American Chemical Society, Nano Letters, 7(15), p. 4255-4260, 2015
DOI: 10.1021/nl5042325
Full text: Download
Active control over the handedness of a chiral metamaterial has the potential to serve as key element for highly integrated polarization engineering approaches, polarization sensitive imaging devices, and stereo display technologies. However, this is hard to achieve as it seemingly involves the reconfiguration of the metamolecule from a left-handed into a right-handed enantiomer and vice versa. This type of mechanical actuation is intricate and usually neither monolithically realizable nor viable for high-speed applications. Here, enabled by the phase change material Ge3Sb2Te6 (GST-326), we demonstrate a tunable and switchable mid-infrared plasmonic chiral metamaterial in a proof-of-concept experiment.

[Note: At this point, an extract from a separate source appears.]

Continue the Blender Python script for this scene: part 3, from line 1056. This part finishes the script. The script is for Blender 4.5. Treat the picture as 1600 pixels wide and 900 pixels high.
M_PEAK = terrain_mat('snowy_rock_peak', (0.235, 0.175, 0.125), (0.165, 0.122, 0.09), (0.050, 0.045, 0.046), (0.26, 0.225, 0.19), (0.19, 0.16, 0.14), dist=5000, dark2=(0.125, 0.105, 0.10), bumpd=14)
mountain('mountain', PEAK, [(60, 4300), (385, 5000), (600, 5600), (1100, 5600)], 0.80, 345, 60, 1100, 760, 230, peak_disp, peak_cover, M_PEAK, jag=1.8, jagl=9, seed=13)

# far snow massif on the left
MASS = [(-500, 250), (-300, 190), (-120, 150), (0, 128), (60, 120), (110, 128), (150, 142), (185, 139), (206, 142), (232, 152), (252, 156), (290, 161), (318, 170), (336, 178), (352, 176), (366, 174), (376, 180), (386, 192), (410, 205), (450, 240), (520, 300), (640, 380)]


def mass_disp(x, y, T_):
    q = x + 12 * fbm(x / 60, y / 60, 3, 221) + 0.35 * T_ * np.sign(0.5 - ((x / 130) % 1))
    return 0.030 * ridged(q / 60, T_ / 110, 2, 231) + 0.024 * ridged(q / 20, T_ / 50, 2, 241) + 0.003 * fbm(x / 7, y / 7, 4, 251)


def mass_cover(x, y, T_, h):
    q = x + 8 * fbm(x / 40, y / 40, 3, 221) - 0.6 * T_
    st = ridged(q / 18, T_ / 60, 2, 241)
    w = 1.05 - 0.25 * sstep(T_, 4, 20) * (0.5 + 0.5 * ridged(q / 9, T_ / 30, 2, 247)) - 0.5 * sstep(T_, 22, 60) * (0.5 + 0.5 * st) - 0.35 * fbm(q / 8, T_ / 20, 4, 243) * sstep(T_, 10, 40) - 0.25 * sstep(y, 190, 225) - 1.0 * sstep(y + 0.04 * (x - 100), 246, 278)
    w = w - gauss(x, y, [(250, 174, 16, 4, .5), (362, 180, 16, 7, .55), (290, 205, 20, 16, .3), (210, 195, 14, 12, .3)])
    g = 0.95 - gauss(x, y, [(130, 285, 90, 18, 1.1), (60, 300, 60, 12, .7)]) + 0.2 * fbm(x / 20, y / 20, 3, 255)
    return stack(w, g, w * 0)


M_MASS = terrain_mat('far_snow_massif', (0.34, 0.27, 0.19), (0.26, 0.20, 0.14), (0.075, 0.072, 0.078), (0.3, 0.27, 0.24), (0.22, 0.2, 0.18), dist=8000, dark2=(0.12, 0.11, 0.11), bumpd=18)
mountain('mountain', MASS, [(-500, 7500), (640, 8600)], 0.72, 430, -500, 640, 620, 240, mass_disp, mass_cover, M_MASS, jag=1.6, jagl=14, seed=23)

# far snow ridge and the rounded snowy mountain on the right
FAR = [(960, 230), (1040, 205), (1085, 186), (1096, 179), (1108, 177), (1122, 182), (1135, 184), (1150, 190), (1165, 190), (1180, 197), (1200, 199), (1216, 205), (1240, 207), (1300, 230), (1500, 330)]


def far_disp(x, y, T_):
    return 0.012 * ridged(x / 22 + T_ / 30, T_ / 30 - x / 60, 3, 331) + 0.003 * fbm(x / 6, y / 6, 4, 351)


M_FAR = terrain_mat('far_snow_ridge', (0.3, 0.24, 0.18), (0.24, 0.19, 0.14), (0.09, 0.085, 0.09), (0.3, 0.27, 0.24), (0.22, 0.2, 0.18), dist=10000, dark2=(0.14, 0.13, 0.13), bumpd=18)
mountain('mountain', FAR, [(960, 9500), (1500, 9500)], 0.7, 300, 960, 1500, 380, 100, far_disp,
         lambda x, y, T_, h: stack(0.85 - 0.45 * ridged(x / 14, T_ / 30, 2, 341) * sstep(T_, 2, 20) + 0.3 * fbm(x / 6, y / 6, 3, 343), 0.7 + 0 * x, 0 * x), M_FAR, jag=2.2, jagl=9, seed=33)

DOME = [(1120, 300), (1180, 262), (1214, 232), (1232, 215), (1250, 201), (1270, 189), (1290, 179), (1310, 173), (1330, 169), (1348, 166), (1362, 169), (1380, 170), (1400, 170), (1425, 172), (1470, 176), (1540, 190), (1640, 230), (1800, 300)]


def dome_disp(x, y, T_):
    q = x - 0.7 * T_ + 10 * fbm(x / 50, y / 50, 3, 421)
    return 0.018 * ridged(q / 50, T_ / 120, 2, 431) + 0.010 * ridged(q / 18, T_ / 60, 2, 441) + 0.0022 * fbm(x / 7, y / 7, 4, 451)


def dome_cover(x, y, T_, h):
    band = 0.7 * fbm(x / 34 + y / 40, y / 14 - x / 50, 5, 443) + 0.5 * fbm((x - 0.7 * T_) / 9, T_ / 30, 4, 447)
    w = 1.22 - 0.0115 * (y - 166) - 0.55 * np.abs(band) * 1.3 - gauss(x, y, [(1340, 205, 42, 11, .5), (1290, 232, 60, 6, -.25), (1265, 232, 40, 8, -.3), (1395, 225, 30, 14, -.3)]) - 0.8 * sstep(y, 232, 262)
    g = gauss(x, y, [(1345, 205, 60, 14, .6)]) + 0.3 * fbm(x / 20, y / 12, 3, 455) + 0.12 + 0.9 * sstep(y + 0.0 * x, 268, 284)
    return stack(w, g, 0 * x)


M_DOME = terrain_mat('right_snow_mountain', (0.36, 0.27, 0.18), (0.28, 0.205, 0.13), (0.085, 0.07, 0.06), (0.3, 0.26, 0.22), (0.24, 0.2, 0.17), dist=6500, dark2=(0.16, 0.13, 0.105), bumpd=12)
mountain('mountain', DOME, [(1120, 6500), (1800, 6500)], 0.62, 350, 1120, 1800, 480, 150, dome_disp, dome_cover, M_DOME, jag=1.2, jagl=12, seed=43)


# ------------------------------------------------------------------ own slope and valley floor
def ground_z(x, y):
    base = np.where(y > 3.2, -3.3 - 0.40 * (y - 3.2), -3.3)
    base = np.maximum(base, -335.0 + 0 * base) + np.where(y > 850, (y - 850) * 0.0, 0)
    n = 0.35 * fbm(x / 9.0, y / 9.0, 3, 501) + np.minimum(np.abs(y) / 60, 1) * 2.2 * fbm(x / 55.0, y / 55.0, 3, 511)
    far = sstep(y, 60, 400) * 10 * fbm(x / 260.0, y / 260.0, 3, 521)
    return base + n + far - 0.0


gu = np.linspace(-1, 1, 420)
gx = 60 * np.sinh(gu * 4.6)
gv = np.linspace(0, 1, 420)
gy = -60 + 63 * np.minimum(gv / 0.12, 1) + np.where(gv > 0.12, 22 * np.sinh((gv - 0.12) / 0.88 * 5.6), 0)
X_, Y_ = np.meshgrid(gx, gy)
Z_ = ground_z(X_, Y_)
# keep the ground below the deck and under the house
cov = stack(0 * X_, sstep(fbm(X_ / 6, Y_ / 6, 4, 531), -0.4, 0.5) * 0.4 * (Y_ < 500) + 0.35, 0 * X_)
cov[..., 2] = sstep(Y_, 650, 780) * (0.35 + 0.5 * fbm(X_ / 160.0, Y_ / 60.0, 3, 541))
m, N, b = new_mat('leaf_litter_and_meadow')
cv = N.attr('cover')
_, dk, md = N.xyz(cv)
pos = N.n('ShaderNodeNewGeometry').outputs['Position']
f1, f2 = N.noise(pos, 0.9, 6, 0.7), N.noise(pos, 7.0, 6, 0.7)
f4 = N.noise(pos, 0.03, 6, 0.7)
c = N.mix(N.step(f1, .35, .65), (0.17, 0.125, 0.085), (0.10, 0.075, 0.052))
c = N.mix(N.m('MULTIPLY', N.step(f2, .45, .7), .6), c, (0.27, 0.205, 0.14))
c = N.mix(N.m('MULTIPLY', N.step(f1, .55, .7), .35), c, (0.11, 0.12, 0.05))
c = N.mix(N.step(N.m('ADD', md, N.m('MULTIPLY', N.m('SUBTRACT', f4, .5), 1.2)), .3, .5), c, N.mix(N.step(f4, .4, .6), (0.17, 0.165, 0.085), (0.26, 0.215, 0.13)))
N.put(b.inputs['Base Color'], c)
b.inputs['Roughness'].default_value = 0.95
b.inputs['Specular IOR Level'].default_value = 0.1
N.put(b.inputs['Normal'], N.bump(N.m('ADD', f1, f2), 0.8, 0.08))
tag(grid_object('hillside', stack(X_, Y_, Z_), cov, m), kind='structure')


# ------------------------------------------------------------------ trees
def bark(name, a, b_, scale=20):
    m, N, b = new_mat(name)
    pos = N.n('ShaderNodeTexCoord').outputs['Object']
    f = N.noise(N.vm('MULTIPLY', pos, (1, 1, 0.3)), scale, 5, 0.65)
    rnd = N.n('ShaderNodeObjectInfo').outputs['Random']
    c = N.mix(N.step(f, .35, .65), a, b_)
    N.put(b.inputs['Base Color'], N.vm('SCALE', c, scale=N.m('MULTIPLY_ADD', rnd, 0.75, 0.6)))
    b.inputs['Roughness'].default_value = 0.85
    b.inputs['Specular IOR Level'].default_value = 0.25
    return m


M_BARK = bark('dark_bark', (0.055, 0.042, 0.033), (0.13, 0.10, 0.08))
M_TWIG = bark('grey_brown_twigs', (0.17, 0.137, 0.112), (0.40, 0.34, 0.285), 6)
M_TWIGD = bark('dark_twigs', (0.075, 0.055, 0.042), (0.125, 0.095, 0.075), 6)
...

A large tunability range of the circular dichroism response from λ = 4.15 to 4.90 μm is achieved, and we experimentally demonstrate that the combination of a passive bias-type chiral layer with the active chiral metamaterial allows for switchable chirality, that is, the reversal of the circular dichroism sign, in a fully planar, layered design without the need for geometrical reconfiguration. Because phase change materials can be electrically and optically switched, our designs may open up a path for highly integrated mid-IR polarization engineering devices that can be modulated on ultrafast time scales.